-- begin Supplied material --

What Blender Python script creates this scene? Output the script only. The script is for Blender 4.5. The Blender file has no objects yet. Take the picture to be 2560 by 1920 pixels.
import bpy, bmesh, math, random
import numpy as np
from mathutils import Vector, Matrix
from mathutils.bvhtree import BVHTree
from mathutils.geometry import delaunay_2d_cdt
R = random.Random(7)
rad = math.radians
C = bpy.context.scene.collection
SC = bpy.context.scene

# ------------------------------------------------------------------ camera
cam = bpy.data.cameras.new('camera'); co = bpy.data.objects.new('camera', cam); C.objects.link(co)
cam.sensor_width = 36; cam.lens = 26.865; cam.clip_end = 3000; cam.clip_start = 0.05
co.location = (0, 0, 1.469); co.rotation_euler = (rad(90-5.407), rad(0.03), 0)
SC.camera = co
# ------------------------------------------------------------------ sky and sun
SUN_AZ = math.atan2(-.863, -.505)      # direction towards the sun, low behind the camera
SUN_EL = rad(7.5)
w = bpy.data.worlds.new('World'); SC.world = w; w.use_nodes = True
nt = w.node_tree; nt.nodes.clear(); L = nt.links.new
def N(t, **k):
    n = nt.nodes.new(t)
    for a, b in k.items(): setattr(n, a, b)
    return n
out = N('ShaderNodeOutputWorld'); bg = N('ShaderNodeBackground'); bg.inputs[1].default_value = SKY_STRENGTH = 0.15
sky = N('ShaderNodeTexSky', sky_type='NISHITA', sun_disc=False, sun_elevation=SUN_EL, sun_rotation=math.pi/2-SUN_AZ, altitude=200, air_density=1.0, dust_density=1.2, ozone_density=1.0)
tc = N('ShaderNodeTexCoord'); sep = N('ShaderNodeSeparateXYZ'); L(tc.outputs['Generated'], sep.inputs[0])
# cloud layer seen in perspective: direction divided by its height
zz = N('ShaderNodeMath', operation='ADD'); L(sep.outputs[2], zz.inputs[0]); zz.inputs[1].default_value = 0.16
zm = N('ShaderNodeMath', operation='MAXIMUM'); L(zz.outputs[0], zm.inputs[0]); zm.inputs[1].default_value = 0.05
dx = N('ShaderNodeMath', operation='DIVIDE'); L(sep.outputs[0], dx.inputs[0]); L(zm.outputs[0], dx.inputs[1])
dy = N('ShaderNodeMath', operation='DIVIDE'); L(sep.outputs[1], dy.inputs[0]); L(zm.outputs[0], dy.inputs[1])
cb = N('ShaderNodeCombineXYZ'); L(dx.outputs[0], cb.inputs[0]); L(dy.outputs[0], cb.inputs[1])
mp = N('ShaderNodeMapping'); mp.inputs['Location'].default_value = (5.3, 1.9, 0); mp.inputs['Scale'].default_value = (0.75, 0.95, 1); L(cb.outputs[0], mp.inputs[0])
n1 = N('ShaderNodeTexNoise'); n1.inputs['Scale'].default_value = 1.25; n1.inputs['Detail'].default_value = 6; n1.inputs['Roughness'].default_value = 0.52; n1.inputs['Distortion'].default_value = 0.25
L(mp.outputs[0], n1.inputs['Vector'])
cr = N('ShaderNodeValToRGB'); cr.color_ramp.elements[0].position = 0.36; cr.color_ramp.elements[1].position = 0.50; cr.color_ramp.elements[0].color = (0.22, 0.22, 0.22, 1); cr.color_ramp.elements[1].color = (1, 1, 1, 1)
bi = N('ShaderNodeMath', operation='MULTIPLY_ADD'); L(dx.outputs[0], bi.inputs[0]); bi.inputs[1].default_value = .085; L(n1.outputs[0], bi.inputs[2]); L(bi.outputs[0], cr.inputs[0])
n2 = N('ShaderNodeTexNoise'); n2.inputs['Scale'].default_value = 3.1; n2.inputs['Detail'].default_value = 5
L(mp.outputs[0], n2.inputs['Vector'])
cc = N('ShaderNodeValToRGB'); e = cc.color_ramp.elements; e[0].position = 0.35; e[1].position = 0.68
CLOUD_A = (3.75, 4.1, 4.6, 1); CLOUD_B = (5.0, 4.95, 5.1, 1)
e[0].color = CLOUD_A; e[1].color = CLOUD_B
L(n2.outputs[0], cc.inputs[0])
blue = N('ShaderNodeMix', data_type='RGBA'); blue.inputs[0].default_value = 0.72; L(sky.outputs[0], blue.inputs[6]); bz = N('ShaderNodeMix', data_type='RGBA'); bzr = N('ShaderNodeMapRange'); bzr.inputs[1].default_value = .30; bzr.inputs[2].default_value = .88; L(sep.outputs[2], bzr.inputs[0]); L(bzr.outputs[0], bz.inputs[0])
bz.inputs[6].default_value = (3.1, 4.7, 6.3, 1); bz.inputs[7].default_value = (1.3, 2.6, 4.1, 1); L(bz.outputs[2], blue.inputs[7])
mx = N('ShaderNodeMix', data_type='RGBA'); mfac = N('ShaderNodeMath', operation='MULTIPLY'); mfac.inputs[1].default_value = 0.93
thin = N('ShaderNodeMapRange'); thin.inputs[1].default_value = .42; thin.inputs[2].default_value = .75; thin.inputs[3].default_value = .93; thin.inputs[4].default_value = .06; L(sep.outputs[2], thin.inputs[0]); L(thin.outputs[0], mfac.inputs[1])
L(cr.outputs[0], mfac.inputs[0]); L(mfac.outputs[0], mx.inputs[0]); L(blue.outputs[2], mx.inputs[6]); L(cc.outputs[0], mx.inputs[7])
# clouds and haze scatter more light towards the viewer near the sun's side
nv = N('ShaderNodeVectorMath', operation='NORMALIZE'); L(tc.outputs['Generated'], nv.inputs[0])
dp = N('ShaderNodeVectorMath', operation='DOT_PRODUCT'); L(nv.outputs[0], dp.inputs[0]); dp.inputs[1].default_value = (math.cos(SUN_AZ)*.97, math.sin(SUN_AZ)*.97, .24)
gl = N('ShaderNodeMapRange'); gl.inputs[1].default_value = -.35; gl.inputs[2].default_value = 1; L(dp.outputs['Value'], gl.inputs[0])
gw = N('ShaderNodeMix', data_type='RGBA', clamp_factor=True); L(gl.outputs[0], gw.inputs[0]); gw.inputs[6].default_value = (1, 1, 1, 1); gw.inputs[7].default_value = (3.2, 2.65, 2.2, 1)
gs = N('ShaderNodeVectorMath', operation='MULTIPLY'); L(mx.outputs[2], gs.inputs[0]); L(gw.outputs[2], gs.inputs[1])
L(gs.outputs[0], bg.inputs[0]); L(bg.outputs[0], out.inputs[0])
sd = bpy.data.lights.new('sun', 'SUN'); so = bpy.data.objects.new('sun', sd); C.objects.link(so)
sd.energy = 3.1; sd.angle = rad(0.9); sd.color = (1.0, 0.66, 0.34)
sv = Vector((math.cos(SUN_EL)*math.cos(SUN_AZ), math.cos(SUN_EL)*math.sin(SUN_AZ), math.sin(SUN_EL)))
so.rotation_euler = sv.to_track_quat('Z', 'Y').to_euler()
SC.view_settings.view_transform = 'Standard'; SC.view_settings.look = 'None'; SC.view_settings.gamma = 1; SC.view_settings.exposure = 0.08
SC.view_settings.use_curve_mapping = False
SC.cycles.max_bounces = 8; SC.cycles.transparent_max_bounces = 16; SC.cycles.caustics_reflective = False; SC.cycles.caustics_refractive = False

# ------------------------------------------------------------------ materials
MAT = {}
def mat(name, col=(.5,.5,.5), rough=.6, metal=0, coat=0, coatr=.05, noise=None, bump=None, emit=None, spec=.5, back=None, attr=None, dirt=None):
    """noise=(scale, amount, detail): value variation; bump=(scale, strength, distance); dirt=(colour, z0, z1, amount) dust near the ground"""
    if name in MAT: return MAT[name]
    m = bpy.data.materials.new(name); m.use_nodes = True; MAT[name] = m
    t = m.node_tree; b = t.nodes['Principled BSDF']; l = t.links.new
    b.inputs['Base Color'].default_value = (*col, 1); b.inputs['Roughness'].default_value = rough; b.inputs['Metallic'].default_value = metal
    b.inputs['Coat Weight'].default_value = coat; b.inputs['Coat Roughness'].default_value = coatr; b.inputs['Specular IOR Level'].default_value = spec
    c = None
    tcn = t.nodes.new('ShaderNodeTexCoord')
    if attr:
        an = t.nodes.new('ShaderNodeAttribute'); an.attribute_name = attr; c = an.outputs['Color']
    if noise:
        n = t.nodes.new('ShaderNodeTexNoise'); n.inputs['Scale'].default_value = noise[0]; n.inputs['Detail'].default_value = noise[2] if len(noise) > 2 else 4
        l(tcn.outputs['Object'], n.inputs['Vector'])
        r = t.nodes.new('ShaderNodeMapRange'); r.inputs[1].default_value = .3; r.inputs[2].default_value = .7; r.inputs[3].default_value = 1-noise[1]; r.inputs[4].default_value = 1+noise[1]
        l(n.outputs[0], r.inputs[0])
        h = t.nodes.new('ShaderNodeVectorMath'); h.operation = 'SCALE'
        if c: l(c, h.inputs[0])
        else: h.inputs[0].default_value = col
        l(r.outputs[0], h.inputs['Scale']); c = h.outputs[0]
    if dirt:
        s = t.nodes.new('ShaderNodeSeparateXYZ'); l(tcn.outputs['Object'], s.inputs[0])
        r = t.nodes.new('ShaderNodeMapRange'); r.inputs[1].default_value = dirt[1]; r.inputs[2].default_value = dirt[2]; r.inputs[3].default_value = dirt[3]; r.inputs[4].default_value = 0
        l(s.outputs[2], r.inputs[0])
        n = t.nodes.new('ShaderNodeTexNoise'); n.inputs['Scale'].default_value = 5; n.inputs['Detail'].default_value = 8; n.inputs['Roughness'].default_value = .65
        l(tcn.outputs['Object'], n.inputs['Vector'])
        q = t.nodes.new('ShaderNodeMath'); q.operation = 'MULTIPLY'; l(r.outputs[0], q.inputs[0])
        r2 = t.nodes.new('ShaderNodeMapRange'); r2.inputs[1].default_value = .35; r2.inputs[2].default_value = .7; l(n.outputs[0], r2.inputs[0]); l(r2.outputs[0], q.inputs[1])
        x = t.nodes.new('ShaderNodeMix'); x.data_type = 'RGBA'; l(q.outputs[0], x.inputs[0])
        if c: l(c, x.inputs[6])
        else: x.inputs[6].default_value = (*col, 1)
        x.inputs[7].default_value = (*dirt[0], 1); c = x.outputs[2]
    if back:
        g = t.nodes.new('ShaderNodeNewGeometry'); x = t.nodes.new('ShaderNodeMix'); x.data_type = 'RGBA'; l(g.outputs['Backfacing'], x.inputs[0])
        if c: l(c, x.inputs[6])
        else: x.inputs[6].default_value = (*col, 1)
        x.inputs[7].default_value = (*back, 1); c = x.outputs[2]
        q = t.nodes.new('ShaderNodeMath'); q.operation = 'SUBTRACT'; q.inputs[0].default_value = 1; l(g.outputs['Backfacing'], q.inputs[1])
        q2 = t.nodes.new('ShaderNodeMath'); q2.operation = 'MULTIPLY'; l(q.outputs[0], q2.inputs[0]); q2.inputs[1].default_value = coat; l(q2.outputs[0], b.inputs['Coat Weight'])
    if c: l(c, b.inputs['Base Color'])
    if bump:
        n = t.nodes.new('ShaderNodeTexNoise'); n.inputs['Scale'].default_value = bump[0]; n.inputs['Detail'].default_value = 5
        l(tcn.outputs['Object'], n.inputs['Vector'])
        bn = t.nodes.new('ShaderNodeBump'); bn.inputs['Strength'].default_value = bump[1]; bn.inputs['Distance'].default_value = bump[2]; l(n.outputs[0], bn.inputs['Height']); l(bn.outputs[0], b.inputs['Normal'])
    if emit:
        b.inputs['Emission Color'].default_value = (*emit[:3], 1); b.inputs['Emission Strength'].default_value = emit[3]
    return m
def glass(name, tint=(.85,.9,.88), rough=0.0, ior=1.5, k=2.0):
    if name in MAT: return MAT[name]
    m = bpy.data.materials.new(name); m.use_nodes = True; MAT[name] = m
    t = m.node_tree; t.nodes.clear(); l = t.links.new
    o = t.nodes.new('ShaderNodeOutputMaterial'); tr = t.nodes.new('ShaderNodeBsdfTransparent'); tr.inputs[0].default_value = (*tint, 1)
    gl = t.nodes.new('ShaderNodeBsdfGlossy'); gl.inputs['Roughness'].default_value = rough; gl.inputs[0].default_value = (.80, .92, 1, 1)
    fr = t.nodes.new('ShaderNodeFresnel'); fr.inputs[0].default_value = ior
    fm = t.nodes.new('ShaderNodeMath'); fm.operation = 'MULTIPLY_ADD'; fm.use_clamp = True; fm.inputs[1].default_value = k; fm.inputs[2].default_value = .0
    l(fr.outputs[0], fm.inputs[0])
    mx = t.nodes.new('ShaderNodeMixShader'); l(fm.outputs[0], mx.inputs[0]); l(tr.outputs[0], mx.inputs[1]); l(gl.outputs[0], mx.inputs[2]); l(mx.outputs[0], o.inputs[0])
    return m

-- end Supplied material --

> [Aim of the exercise] Please write out exactly the lines from the start of the data through the line that contains "SC = bpy.context.scene", both ends included, and nothing else.

> [Solution]
What Blender Python script creates this scene? Output the script only. The script is for Blender 4.5. The Blender file has no objects yet. Take the picture to be 2560 by 1920 pixels.
import bpy, bmesh, math, random
import numpy as np
from mathutils import Vector, Matrix
from mathutils.bvhtree import BVHTree
from mathutils.geometry import delaunay_2d_cdt
R = random.Random(7)
rad = math.radians
C = bpy.context.scene.collection
SC = bpy.context.scene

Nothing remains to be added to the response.